Alaphilippe is the threat, or a 2 on 1 from a team (Italy, France?) with one attacking in the final kilometer, force Valverde to chase, the second rider beats/out-kicks him.

Kwiat is dangerous too in this scenario.

If Simon says "try to catch me", done it, watch out.

And there's Vicenzo...

I can't imagine Don Alejandro not on the podium. For the win, there's no guarantee. But he's a serious customer.
 
If I'm in Minguez and Valverde's place, I would try to put my riders in every break attempt (except the first one, usually the longest and the weakest), up until last Olympia ascent, trying to arrive there with relatively fresh 2-3 guys (Izagirre, Nieve, De La Cruz, for example...), and then use those guys to put everything in check for the Hell climb. Then let the old man play his thing. If he has the legs, medal is a guarantee.
 
Re:

Blanco said:
If I'm in Minguez and Valverde's place, I would try to put my riders in every break attempt (except the first one, usually the longest and the weakest), up until last Olympia ascent, trying to arrive there with relatively fresh 2-3 guys (Izagirre, Nieve, De La Cruz, for example...), and then use those guys to put everything in check for the Hell climb.
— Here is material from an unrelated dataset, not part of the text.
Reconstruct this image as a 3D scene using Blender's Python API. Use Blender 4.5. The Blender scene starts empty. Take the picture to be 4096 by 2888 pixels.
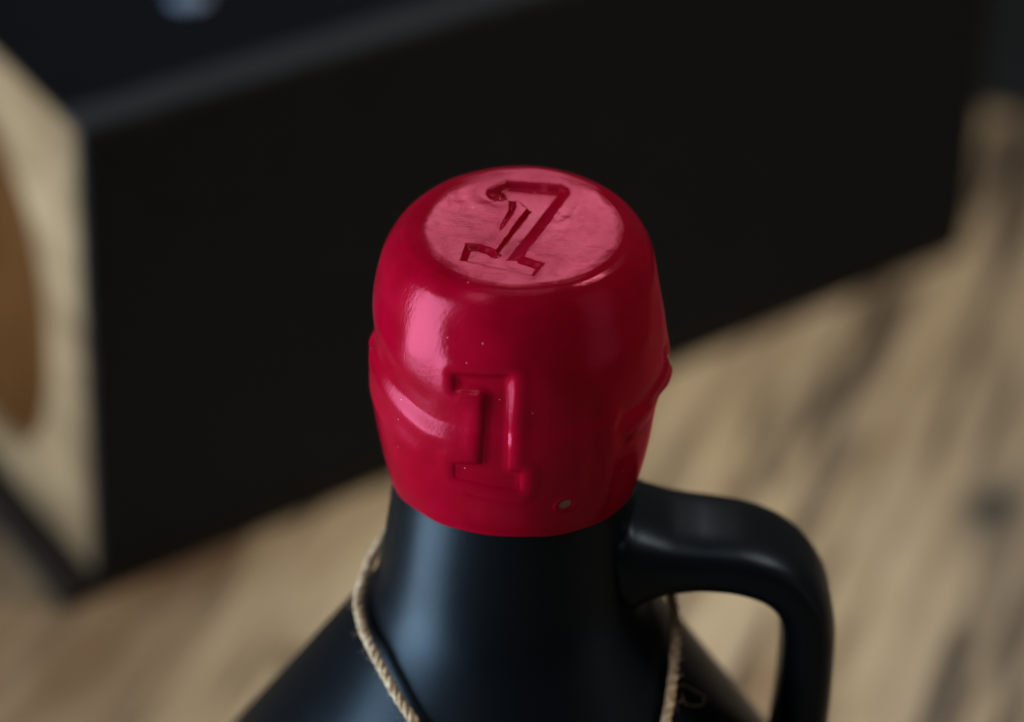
import bpy, bmesh, math, random
import numpy as np
from mathutils import Matrix, Vector

random.seed(7)
rng = np.random.default_rng(7)
S = 0.001                      # the numbers below are millimetres
scene = bpy.context.scene

# ------------------------------------------------------------------ camera
cam_d = bpy.data.cameras.new("camera")
cam = bpy.data.objects.new("camera", cam_d)
scene.collection.objects.link(cam)
_R = Vector((0.99961012, 0.01332305, 0.02453801))
_U = Vector((-0.02792164, 0.47697272, 0.87847448))
_F = Vector((0.0, 0.87881711, -0.47715876))
_C = Vector((-0.83, -440.04, 389.416)) * S
cam.matrix_world = Matrix(((_R.x, _U.x, -_F.x, _C.x), (_R.y, _U.y, -_F.y, _C.y), (_R.z, _U.z, -_F.z, _C.z), (0, 0, 0, 1)))
cam_d.sensor_width = 36
cam_d.sensor_fit = 'HORIZONTAL'
cam_d.lens = 117.6
cam_d.clip_start = 0.02
cam_d.clip_end = 50
cam_d.dof.use_dof = True
cam_d.dof.focus_distance = 0.486
cam_d.dof.aperture_fstop = 7.6
cam_d.dof.aperture_blades = 0
scene.camera = cam

# ------------------------------------------------------------------ light
world = bpy.data.worlds.new("World")
scene.world = world
world.use_nodes = True
wb = world.node_tree.nodes["Background"]
wb.inputs[0].default_value = (1.0, 0.95, 0.88, 1)
wb.inputs[1].default_value = 0.065


def area(name, az, el, dist, sx, sy, rad, col, aim=(0, 0.05, 0.13)):
    """rectangular soft light; az is measured from straight behind the bottle, clockwise seen from above"""
    d = bpy.data.lights.new(name, 'AREA')
    d.shape = 'RECTANGLE'
    d.size, d.size_y = sx, sy
    d.energy = rad * math.pi * sx * sy
    d.color = col
    o = bpy.data.objects.new(name, d)
    scene.collection.objects.link(o)
    a, e = math.radians(az), math.radians(el)
    v = Vector((math.sin(a) * math.cos(e), math.cos(a) * math.cos(e), math.sin(e)))
    o.location = Vector(aim) + v * dist
    o.rotation_euler = v.to_track_quat('Z', 'Y').to_euler()
    return o


area("window_light", -107, -2, 1.25, 0.74, 1.08, 15.0, (0.60, 0.80, 1.0))
area("front_fill_light", -138, 48, 1.5, 0.45, 0.50, 2.6, (1.0, 0.97, 0.93))  # added fill with no seen source, lifts the table
rear = area("rear_light", 0, 39, 1.6, 1.05, 0.66, 0.086, (0.95, 0.97, 1.0), aim=(0, 0.0, 0.17))
rear.data.spread = math.radians(19)
key = area("gridded_key_light", 78, 55, 1.1, 0.42, 0.42, 0.55, (1.0, 0.95, 0.87), aim=(0.088, 0.192, 0.03))
key.data.spread = math.radians(19.5)
overhead = area("overhead_fill_light", 170, 84, 1.35, 1.0, 0.9, 0.10, (0.86, 0.93, 1.0), aim=(0, 0.02, 0.1))  # unseen overhead fill, added to brighten table and handle
overhead.data.spread = math.radians(48)
area("room_light", 112, 10, 1.6, 0.7, 1.6, 0.3, (1.0, 0.93, 0.9))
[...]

Then let the old man play his thing. If he has the legs, medal is a guarantee.
That is probably Valverde’s best way of playing things, I agree. But it’s worth noting that a large majority of big one day races over the last two years have been won by riders who were in the first big attack featuring major contenders. The favourites who waited have very often just not seen the guys who went again. This is going to be very hard to control and I suspect that it will be very easy for Spain to end up with riders covering breaks who aren’t one of the strongest riders in that break.